## DATASET SECTION
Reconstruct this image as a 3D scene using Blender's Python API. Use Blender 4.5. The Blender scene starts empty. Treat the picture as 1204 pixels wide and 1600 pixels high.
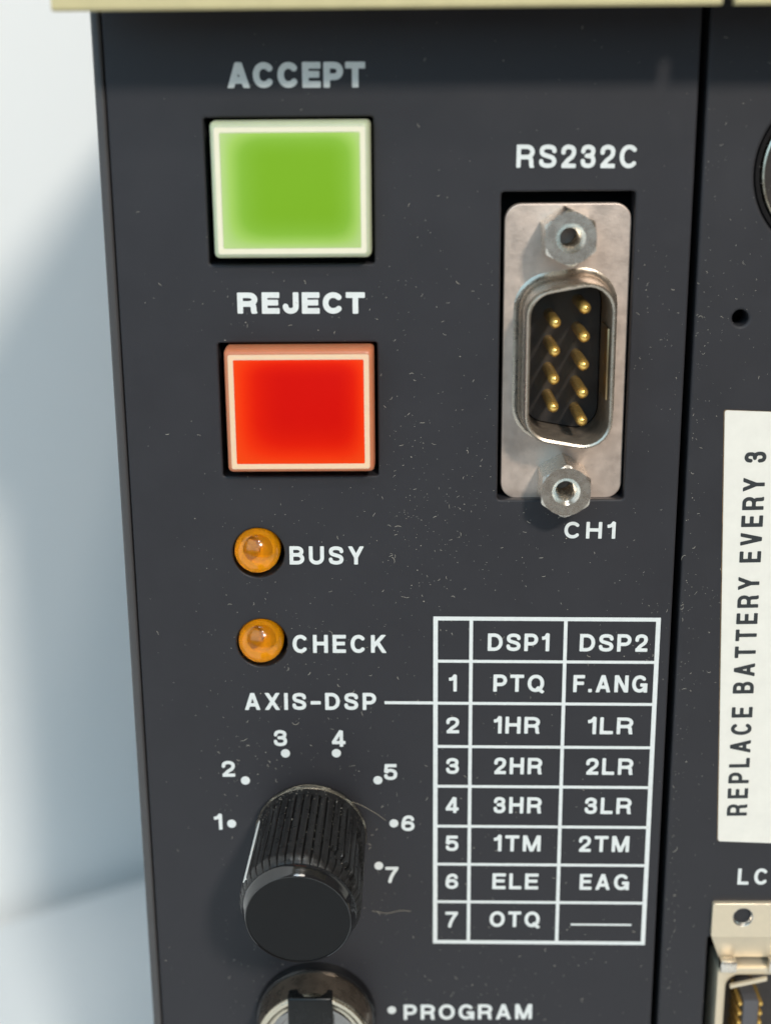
import bpy, bmesh, math, random
import numpy as np
from mathutils import Vector, Matrix

random.seed(7)
sc = bpy.context.scene
S = 0.1                       # everything below is written in millimetres; 1 Blender unit = 1 cm
sc.unit_settings.scale_length = 0.01
R = math.radians

# ------------------------------------------------------------------ camera
CAM = (-16.198, -140.986, 24.857)
FWD = Vector((-0.01339411, 0.95922046, -0.28234146))
UPV = Vector((0.00478373, 0.28242503, 0.95927745))
RGT = FWD.cross(UPV).normalized()
UPV = RGT.cross(FWD).normalized()
cam_d = bpy.data.cameras.new("camera")
cam = bpy.data.objects.new("camera", cam_d)
sc.collection.objects.link(cam)
m = Matrix((RGT, UPV, -FWD)).transposed().to_4x4()
m.translation = Vector(CAM) * S
cam.matrix_world = m
cam_d.sensor_fit = 'VERTICAL'
cam_d.sensor_height = 36.0
cam_d.lens = 2230.0 / 1600.0 * 36.0
cam_d.clip_start = 0.5
cam_d.clip_end = 2000.0
cam_d.dof.use_dof = True
cam_d.dof.focus_distance = 147.0 * S
cam_d.dof.aperture_fstop = (cam_d.lens * 1e-3) / (3.2 * S)      # a 3.2 mm wide aperture
sc.camera = cam

# ------------------------------------------------------------------ world, lamps, exposure
w = bpy.data.worlds.new("World")
sc.world = w
w.use_nodes = True
w.node_tree.nodes["Background"].inputs[0].default_value = (1.0, 0.88, 0.76, 1)
w.node_tree.nodes["Background"].inputs[1].default_value = 0.145
sc.view_settings.view_transform = 'Standard'
sc.view_settings.look = 'None'
sc.view_settings.exposure = 0.0
sc.view_settings.gamma = 1.0
sc.view_settings.use_curve_mapping = False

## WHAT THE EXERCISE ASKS
Write out the listing above again, exactly, but with no pictures in the copy.

## RESULT OF THE TASK
Reconstruct this image as a 3D scene using Blender's Python API. Use Blender 4.5. The Blender scene starts empty. Treat the picture as 1204 pixels wide and 1600 pixels high.
import bpy, bmesh, math, random
import numpy as np
from mathutils import Vector, Matrix

random.seed(7)
sc = bpy.context.scene
S = 0.1                       # everything below is written in millimetres; 1 Blender unit = 1 cm
sc.unit_settings.scale_length = 0.01
R = math.radians

# ------------------------------------------------------------------ camera
CAM = (-16.198, -140.986, 24.857)
FWD = Vector((-0.01339411, 0.95922046, -0.28234146))
UPV = Vector((0.00478373, 0.28242503, 0.95927745))
RGT = FWD.cross(UPV).normalized()
UPV = RGT.cross(FWD).normalized()
cam_d = bpy.data.cameras.new("camera")
cam = bpy.data.objects.new("camera", cam_d)
sc.collection.objects.link(cam)
m = Matrix((RGT, UPV, -FWD)).transposed().to_4x4()
m.translation = Vector(CAM) * S
cam.matrix_world = m
cam_d.sensor_fit = 'VERTICAL'
cam_d.sensor_height = 36.0
cam_d.lens = 2230.0 / 1600.0 * 36.0
cam_d.clip_start = 0.5
cam_d.clip_end = 2000.0
cam_d.dof.use_dof = True
cam_d.dof.focus_distance = 147.0 * S
cam_d.dof.aperture_fstop = (cam_d.lens * 1e-3) / (3.2 * S)      # a 3.2 mm wide aperture
sc.camera = cam

# ------------------------------------------------------------------ world, lamps, exposure
w = bpy.data.worlds.new("World")
sc.world = w
w.use_nodes = True
w.node_tree.nodes["Background"].inputs[0].default_value = (1.0, 0.88, 0.76, 1)
w.node_tree.nodes["Background"].inputs[1].default_value = 0.145
sc.view_settings.view_transform = 'Standard'
sc.view_settings.look = 'None'
sc.view_settings.exposure = 0.0
sc.view_settings.gamma = 1.0
sc.view_settings.use_curve_mapping = False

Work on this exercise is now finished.